Pero Bolívar ya había mostrado parte de su calidad ante el tercero de la tarde, un animal manso, deslucido y aquerenciado en el Sol al que había instrumentado un lucido recibo capotero por verónicas. El toro llegó al último tercio cantando una fortísima querencia a las tablas del tendido diez a las que marchó resuelto el joven Bolívar para sacarlo con autoridad. Alejado por fin de esa querencia, al otro lado de la plaza, embistió con violencia el toro en la muleta del colombiano que tuvo la virtud de templarlo siempre, sin dejar que le enganchara jamás la muleta para tocarlo a tiempo provocando su embestida. Los vibrantes viajes del animal, no se sabe si por bravo o por su genio, llegaron mucho al tendido pero duraron muy poco. Fue quedándose corto el de Peñajara, cantando sus querencias y la faena se diluyó como un azucarillo en un vaso de agua. Afortunadamente aún le quedaba ese cartucho final con el que ya no iba a errar el tiro.

No se puede culpar de casi nada al francés Juan Bautista y al sevillano Antonio Barrera que completaban este aburrido festival de las naciones que, por fin, da paso esta tarde a los carteles de fuste que justifican el carísimo abono. Barrera sorteó en primer lugar un animal flojo, manso y sin un pase que despertó indeseados fantasmas cuando enganchó por las entretelas del vestido a Paco Peña en unos segundos angustiosos en los que parecía que estaba colgado por el pecho. El terreno, hasta el color del vestido y la forma de ser enganchado a la salida del par de banderillas recordaron a un suceso que vistió de luto a la Fiesta. Pero a Peña le asió el Ángel de la Guarda y lo libró de lo peor. Profesional, sencilla y rabiosamente torero se zafó del pitón y volvió a tomar su capote sin un sólo gesto, sin ningún aspaviento para, como siempre, colocarse en su sitio. Con un par.
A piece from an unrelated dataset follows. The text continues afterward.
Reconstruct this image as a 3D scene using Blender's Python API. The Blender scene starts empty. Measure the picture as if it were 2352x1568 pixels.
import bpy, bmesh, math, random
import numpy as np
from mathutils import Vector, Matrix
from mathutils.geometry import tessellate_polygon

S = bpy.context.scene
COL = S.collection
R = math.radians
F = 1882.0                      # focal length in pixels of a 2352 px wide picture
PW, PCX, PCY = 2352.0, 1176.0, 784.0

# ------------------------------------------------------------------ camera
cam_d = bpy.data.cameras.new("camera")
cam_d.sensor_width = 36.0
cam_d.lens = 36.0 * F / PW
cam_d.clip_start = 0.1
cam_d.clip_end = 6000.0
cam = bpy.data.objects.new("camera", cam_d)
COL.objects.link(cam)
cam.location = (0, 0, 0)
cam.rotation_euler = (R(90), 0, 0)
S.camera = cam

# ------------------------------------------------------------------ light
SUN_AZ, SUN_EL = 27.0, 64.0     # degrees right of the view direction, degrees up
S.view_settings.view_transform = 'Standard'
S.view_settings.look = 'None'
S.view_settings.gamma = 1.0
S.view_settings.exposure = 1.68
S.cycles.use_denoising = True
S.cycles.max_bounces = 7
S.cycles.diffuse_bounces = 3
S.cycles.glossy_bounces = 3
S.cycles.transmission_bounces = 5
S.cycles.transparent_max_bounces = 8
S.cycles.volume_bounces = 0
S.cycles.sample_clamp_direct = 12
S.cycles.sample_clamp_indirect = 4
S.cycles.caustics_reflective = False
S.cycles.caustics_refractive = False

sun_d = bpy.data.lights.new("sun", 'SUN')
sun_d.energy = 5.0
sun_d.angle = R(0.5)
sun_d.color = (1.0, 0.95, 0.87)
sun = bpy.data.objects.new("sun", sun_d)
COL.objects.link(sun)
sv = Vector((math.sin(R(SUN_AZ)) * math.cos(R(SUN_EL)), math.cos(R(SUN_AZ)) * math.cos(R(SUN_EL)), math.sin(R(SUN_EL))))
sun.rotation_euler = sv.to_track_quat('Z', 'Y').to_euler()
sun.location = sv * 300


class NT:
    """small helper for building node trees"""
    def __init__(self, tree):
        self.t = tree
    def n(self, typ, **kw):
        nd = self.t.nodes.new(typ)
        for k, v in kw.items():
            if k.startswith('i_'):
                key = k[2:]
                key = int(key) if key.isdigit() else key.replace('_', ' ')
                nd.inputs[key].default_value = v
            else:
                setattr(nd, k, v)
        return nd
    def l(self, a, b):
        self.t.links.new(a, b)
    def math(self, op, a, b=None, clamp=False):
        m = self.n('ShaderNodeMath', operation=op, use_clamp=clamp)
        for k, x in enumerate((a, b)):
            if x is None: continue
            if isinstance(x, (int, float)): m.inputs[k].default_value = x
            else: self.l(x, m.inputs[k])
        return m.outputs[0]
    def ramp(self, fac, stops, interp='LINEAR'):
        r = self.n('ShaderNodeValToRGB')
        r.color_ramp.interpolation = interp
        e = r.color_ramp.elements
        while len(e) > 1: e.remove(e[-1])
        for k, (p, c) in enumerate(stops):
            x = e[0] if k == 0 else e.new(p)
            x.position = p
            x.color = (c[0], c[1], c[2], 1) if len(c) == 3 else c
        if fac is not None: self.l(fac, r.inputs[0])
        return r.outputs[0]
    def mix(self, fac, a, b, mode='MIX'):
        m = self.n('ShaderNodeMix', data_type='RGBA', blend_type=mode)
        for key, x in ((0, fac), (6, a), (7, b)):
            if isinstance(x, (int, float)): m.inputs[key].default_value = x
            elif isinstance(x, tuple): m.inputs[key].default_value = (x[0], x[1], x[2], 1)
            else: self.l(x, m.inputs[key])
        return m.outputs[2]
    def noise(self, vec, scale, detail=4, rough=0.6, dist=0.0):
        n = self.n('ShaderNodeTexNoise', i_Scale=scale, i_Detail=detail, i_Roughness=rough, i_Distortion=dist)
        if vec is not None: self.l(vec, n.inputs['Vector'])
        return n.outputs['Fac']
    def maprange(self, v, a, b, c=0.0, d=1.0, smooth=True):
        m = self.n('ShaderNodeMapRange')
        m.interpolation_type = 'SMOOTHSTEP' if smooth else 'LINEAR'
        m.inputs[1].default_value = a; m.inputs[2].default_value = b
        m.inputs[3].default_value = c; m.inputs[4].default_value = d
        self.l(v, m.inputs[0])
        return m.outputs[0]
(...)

El caso es que el toro pasaba con la cara por las nubes, rebañando, quedándose muy corto y desarrollando un peligro sordo mientras Barrera intentaba cumplir el expediente para estructurar una faena más o menos reglada que no podía ser en ningún caso. Sólo cabía poderle y echarlo abajo. Carecía de sentido prolongar lo que no podía ir a ninguna parte. Algo parecido le sucedió ante el cuarto de la tarde, otro animal imposible y soso, un auténtico mulo que se quedó esperando en banderillas como un marmolillo congelado y que sólo merecía un macheteo por la cara. Pero Barrera volvió a emperrarse en unas eternas probaturas que ni él mismo se creía mientras el público permanecía absolutamente ausente. El toro estaba ya absolutamente aplomado mientras el diestro sevillano persistía en citar de manual cuando el aburrimiento iniciaba un camino sin retorno.
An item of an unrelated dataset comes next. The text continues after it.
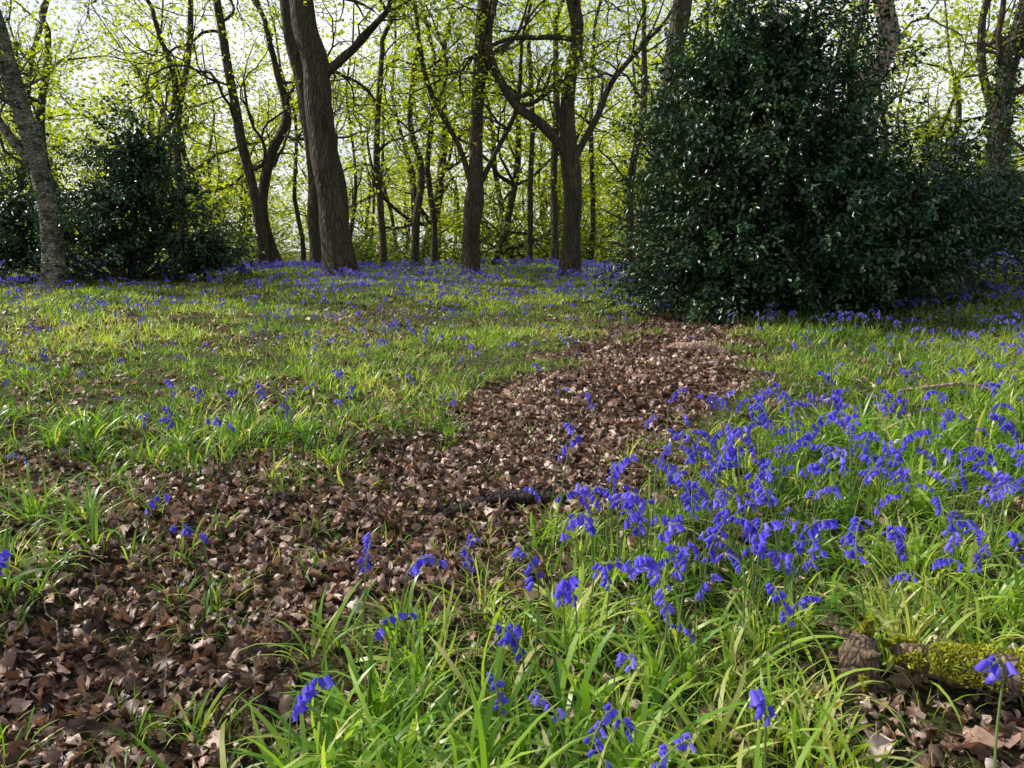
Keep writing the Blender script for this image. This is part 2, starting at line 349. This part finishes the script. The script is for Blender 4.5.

Más de lo mismo para el francés Juan Bautista, que el pasado año se quedó sin torear en Sevilla por aquello de las famosas suspensiones. Pudo lucirse en el amplio y variado recibo capotero que instrumentó al segundo de la tarde, un toro que se desplazó en las verónicas y delantales del francés cambiando a peor a lo largo de su lidia. Destroncado en un tremendo volantín, resultó bruto y violento en la muleta, acortando los viajes progresivamente hasta quedarse sin embestida digna de tal nombre.

Repitió la misma historia al enfrentarse al quinto de la tarde, un toro deslucido y sin entrega que embestía a trompicones, al que prolongó el trasteo sin rumbo ni sentido, intentando sacar agua de un pozo seco o justificando su presencia en escenario tan lujoso. Esta vez la gente si se impacientó. Estaba harta.